======== Given data

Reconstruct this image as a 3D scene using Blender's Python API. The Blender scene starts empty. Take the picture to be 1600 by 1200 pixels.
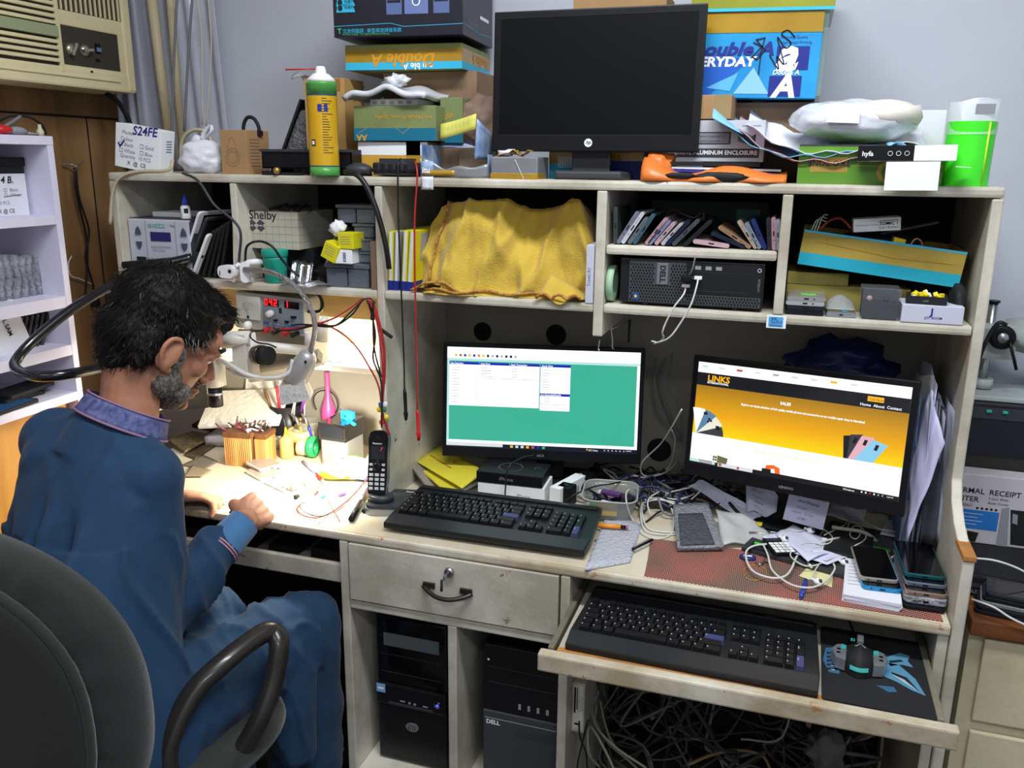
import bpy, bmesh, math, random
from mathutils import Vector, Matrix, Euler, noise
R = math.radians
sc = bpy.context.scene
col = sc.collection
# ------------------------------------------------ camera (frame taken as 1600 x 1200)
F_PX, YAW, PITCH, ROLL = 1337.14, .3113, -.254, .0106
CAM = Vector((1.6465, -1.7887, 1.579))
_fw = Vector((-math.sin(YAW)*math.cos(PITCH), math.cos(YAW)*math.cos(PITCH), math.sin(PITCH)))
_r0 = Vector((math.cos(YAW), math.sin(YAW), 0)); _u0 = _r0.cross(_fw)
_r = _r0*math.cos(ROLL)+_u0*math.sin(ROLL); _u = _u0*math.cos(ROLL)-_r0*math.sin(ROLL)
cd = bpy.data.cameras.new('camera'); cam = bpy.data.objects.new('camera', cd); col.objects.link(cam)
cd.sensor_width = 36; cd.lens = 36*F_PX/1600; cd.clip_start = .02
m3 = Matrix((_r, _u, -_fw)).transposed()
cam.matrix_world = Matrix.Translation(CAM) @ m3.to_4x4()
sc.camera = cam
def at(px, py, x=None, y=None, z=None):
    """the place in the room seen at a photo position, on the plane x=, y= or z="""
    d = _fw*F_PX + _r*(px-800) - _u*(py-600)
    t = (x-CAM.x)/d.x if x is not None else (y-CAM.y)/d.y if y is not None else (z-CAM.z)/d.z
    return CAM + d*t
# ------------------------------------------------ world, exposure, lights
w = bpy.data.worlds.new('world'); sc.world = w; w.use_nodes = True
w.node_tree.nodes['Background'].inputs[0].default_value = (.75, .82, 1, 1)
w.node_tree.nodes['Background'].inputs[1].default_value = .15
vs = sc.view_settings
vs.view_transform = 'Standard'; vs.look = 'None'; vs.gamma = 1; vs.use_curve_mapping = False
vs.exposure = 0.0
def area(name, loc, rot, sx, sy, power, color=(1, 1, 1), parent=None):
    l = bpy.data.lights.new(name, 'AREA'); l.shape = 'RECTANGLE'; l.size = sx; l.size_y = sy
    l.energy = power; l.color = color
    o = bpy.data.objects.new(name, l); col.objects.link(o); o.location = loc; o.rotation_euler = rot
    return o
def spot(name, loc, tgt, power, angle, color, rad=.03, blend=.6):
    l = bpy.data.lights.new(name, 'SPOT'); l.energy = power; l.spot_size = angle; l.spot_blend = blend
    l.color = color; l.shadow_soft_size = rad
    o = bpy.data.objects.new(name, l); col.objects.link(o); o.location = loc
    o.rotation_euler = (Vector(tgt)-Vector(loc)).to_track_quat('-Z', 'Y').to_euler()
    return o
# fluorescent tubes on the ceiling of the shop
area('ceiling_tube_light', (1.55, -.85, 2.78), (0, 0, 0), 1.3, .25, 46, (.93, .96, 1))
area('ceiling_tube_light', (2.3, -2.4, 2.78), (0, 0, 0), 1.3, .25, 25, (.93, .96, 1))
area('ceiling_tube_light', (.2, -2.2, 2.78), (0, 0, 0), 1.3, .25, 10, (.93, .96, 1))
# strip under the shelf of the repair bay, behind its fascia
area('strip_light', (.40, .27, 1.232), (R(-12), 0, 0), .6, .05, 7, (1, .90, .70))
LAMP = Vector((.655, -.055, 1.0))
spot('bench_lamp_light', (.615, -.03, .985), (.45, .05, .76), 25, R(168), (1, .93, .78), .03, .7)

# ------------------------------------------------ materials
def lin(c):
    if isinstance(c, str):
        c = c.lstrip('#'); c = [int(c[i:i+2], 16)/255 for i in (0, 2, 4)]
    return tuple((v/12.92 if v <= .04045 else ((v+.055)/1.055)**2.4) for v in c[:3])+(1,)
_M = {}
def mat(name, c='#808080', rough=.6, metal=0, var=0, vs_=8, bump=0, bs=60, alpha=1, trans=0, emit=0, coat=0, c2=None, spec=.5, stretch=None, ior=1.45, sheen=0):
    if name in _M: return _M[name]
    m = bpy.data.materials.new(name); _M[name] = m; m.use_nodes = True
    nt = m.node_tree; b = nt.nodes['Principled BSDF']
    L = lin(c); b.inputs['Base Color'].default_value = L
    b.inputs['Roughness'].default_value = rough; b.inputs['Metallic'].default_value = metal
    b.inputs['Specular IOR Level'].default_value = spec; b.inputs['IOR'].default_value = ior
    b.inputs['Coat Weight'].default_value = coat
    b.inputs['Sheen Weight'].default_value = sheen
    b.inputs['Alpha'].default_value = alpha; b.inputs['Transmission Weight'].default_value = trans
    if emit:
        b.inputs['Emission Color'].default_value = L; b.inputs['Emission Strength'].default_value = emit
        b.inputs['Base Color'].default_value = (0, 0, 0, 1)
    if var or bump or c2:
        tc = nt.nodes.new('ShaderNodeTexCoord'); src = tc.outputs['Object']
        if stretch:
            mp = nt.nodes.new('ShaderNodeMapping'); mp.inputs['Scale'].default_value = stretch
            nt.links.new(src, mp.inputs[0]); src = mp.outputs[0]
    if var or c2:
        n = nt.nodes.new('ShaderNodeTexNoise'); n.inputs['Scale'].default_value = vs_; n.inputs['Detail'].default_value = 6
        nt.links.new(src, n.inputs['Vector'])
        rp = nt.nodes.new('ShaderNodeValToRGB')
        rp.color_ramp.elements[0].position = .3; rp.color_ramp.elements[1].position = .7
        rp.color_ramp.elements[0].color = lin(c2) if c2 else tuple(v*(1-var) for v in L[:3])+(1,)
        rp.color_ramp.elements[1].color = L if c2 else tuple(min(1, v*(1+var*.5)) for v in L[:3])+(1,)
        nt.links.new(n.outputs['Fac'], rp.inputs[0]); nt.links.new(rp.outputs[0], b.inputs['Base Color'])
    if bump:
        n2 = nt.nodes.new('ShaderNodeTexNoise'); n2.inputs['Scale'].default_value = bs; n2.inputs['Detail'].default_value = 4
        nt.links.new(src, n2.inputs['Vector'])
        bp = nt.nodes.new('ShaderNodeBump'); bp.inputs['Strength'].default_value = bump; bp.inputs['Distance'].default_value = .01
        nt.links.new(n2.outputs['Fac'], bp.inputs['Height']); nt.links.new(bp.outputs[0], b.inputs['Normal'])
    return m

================

→ Your task: Where does the word "scene" appear? Return each line that holds it.

→ Task output:
Reconstruct this image as a 3D scene using Blender's Python API. The Blender scene starts empty. Take the picture to be 1600 by 1200 pixels.
sc = bpy.context.scene